It is not obvious that the chain rule is valid for distributions. But in this case it actually is.
Assume that $f \in C^1(\mathbb{R})$ changes sign at $x_i$ for $i \in I$ (finite or countably infinite). Then
$$
(\theta \circ f)'(x)
= \sum_{i \in I} \operatorname{sign}(f'(x_i)) \, \delta(x-x_i)
.
$$
On the other hand, formally by the chain rule, in a neighborhood of $x_0$ we expect to have
$$
(\theta \circ f)'(x)
= (\theta' \circ f)(x) \, f'(x)
= (\delta \circ f)(x) \, f'(x)
.
$$
Are these right hand sides equal? Actually they are. By a formula that can be found in Dirac Delta Function of a Function we have
$$
(\delta \circ f)(x) \, f'(x)
= \left( \sum_{i \in I} \frac{\delta(x-x_i)}{|f'(x_i)|} \right) \, f'(x)
= \sum_{i \in I} \frac{\delta(x-x_i)}{|f'(x_i)|} \, f'(x_i) \\
= \sum_{i \in I} \frac{f'(x_i)}{|f'(x_i)|} \,\delta(x-x_i)
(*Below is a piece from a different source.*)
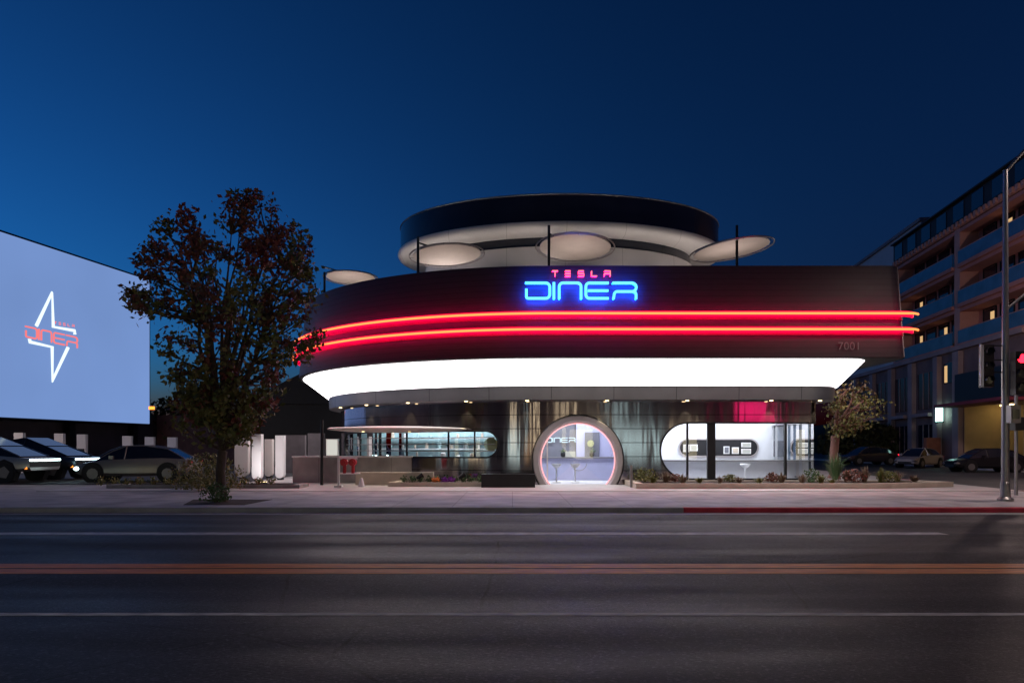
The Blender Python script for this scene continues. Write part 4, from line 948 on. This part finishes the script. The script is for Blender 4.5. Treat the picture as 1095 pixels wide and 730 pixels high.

= \sum_{i \in I} \operatorname{sign}(f'(x_i)) \,\delta(x-x_i)
.
$$
Thus, to answer your question: Yes, it is correct that $\delta(f(x)) \, f'(x) = \delta(g(x)) \, g'(x)$ if $f,g \in C^1(\mathbb{R})$ and $\theta \circ f = \theta \circ g$ (e.g. if $f$ and $g$ have the same zeros, and $f'$ and $g'$ have the same (nonzero) signs at the zeros).